There are lines throughout that I have pondered after each of the 15-minute vignettes, such as, “The hardest thing in the world is just getting through…” Or, “I waited to feel better…it never came.” Or, “There is no cure. You will never be fixed. It’s horrible. But it’s just the way it is.” These motifs speak to me. The illogical sense of complete failure, disappointment, and a life full of more regrets than triumphs are familiar. That unhappiness, insecurity, and the sense that I’m not what I might have been had I been someone else (if that makes any sense to a rational person) is the albatross I’ll carry forever. That drugs and alcohol blissfully stop my brain from thinking too much. The characters in Love in Recovery feel much the same way. It rings ‘true’ to me. And it should. The writer, Pete Jackson, has an interesting backstory, which provides the lynchpin for the radio play’s authenticity.

Amidst the distress and pain is much humor. There is the subtle (sic) nod to the great British ‘art’ of “grumbling,” as well as slang, dialects, and cultural references that contribute to a sense of the everyday and the ‘everyman.’ Like Andy, for example, the needy group leader, who’s constantly offering cookies (biscuits) to the participants with the enticement that, “They’re from M&S.” And, as is often the case in the best Brits, humor coexists with self-deprecation and sadness.
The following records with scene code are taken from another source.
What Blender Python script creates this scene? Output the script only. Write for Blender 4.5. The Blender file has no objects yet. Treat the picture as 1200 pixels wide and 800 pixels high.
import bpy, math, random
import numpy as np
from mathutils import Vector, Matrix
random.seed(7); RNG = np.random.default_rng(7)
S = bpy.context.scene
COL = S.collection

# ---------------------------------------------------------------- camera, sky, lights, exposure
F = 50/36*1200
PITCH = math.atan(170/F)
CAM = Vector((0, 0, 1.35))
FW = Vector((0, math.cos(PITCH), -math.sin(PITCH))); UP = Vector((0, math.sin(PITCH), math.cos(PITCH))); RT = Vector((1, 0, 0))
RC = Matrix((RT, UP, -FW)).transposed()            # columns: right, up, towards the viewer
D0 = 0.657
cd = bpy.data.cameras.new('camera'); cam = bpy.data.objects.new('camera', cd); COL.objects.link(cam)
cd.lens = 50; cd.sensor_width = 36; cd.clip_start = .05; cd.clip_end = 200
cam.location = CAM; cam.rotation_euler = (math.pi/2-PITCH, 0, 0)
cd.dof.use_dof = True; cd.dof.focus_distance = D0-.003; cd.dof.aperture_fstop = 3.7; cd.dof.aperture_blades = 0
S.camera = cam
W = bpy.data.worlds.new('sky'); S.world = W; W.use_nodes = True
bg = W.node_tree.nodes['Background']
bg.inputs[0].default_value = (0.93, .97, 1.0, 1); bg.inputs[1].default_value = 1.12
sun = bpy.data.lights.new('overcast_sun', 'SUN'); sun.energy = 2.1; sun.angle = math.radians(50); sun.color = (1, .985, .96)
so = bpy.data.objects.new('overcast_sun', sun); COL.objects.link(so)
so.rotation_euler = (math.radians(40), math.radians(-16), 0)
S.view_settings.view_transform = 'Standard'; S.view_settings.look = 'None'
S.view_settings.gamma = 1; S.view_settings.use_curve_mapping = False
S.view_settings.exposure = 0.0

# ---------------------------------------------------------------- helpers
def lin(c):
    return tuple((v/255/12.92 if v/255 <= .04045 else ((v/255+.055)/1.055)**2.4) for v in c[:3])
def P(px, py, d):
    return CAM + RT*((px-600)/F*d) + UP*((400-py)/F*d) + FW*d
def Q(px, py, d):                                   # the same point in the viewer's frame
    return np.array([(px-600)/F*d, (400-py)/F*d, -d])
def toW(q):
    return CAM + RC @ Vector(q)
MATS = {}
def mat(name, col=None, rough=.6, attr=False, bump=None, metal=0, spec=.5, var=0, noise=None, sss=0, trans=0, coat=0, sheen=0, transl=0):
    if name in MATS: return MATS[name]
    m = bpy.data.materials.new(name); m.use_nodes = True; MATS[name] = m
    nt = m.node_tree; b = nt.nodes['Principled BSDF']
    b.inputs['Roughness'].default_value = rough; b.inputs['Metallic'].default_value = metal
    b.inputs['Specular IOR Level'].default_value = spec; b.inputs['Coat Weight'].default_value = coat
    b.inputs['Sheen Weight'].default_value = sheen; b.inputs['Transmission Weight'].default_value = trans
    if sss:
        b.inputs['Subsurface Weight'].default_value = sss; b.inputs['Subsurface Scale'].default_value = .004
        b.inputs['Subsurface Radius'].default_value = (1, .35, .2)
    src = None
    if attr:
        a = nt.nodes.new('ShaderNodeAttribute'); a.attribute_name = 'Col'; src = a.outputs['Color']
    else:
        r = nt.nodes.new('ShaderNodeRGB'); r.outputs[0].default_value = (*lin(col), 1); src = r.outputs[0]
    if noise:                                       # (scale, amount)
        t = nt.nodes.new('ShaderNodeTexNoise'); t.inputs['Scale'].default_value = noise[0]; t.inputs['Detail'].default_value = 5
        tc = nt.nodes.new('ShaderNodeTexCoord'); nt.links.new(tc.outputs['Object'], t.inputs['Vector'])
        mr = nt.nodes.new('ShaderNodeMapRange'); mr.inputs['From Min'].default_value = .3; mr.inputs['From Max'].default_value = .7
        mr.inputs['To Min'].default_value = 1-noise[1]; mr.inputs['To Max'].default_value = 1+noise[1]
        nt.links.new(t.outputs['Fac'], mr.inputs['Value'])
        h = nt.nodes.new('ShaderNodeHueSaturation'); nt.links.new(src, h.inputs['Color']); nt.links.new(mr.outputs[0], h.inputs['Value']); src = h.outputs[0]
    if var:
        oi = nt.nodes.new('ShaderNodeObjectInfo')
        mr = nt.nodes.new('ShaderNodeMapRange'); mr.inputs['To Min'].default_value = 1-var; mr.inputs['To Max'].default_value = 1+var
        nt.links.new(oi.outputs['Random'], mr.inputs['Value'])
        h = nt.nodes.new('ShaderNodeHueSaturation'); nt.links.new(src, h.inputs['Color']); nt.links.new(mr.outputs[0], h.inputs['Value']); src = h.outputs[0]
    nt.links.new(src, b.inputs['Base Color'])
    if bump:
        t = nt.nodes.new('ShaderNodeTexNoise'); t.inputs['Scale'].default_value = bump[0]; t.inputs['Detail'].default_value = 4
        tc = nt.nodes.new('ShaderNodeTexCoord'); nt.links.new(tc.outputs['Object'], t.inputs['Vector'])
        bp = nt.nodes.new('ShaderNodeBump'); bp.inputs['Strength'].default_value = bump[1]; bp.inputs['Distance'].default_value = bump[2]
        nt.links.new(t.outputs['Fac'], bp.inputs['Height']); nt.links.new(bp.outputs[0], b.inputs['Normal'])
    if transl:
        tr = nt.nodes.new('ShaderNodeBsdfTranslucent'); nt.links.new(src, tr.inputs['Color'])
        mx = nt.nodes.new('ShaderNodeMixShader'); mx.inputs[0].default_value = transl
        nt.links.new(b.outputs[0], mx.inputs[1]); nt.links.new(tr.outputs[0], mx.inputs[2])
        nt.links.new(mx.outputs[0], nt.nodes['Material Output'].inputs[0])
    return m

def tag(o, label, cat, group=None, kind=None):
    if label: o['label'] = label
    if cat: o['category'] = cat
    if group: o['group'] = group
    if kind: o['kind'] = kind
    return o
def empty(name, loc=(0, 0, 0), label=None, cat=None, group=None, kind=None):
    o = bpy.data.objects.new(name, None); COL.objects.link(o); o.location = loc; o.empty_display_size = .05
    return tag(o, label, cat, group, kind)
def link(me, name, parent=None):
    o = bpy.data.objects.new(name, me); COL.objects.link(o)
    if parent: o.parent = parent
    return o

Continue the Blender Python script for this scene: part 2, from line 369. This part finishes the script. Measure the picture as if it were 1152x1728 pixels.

For example, one episode finds Julie (Sue Johnston) giving an unwaveringly powerful portrait of a woman who attempted to find happiness at the bottom of a glass after her husband of 40 years left her: “He went off with the cleaner, who ironically turned out to be a dirty bitch.”

All the actors are stellar. And, the sentiment resonates. It’s fundamentally about how even though you feel alone, that you have the worst difficulties, that you are the worst of the worst, you’re not. That even as you have some slim understanding that this vicious voice telling you these horrible things is false, and the facts belie this ‘self-speech,’ there are others who also find life hard. However, by sharing our stories, our difficulties, our successes, our failures and our disappointments, we can help one another take one day at a time. This works for anything, really, whatever the issue. Addiction takes many forms – alcohol, drugs, food, shopping, fornicating, exercise, and work. Or all of the above. Perhaps, as is the case for me, it’s ‘simply’ the compulsion to excess at all times, both ‘good’ and ‘bad’. Both substances and through actions. Big happy. Big sad. Big success. Big flop. For me at least, it’s comforting to know that I’m not alone in my current struggle for moderation. My own floundering objective to be ‘balanced’ also seems to reflect modern society’s own battle with itself, arguably making addiction a universal story. For me, listening to podcasts, reading books, watching films, and looking at paintings isn’t just for diversion. They provide insights into the human condition. And through this, greater understanding of the world we live in, as well as ourselves. It’s comforting to find a sense of propinquity in the world. And, one can find beauty in ugliness, just as there’s humor in the darkness.